Credits: XLS

In this day and age, standard structural engineering goes beyond looking at design elements against strength and stiffness. It focuses on the Climate Emergency, and has the ambition to be lean, not just as the amount of materials used, but also through the ability for elements to be adapted over time, dis-and reassembled.

Through this structural essentials course we will address how to design structures fit for the future.

The course consists of three parts, divided within three days of the workshop: 

1. Structural typologies for structures which can adapt over their lifetime; 
2. Calibrating / understand the difference between the modelled computer analysis and the structural test;
3. Carbon – the calculation and the discussion

(1) We will look into how to design structural typologies which are linked to reducing Carbon emission, from extending existing buildings making families of design reusing the same elements, to pre-ampting how a structure would be extended over its life.  We will sketch structural principles, build 2D analysis models and compare the impact of structural  parameters. This includes understanding material choices linked to performance and applying the different structural loads acting on structures, understanding internal loads and the structural response, i.e how specific typologies transfer loads and impact of support conditions to the behaviour.

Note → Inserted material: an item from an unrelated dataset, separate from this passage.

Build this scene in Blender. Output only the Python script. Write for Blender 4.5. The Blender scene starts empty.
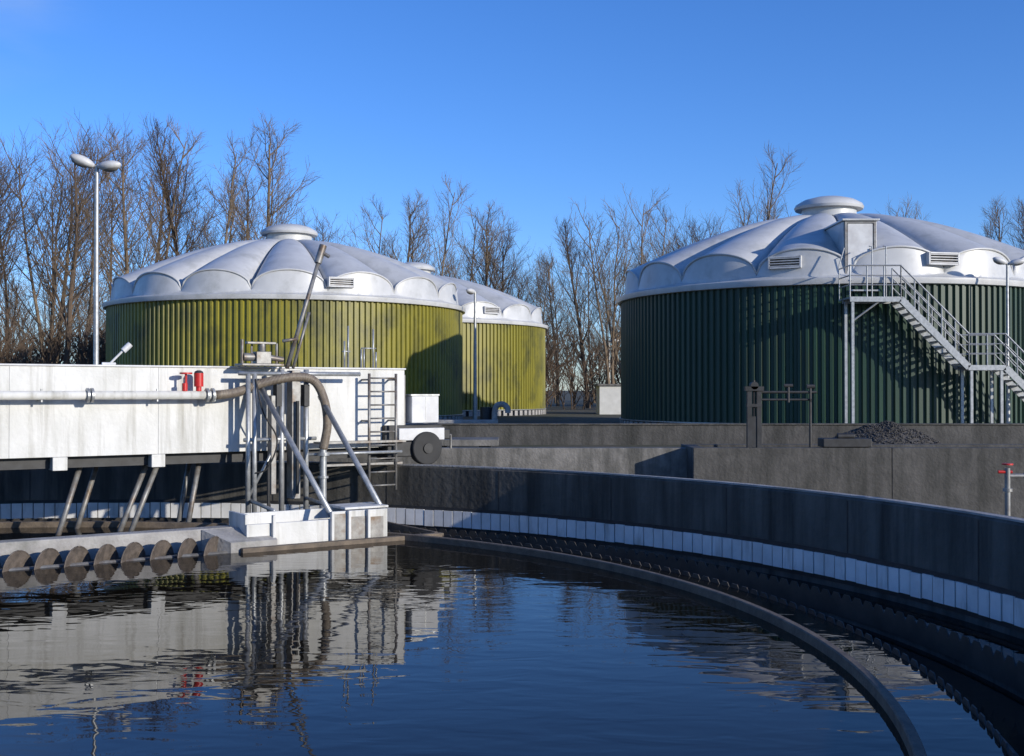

(2) We will test a series of structural beams linked to the typologies explored in (1). These beams all attempt to reflect an aspect of circular design. We will compare our physical test to a structural analysis, using both line elements and 2d elements, showcasing how a structural analysis stays a simplification of reality. We will reveal and review other impacts/ discrepancies due to fabrication or construction affecting the structural performance. We will assess the failure mechanism and compare the physical performance to the default capacity and embed the results back into the structural analysis.

As a cohort we will compare the different performances, structural behaviours and opportunities.

(3) We will also assess the carbon impact of the variations we are structurally testing, aiming to focus not only on embodied carbon as the material choice, but also through defining impacts of reuse and extended life span design.

Learning Objectives

At course completion the student will:

• Understand the fundamentals of structural design through physical testing and computational structural analysis with Karamba;
• Understand how to set up a basic structural analysis, strategically change parameters and understand and respond to structural analysis results. i.e. apply feedback loops;
• Relate structural design to construction and fabrication impacts. Translate digital analysis and structural performance to material design constructs;
• Relate structural principles to carbon assessment.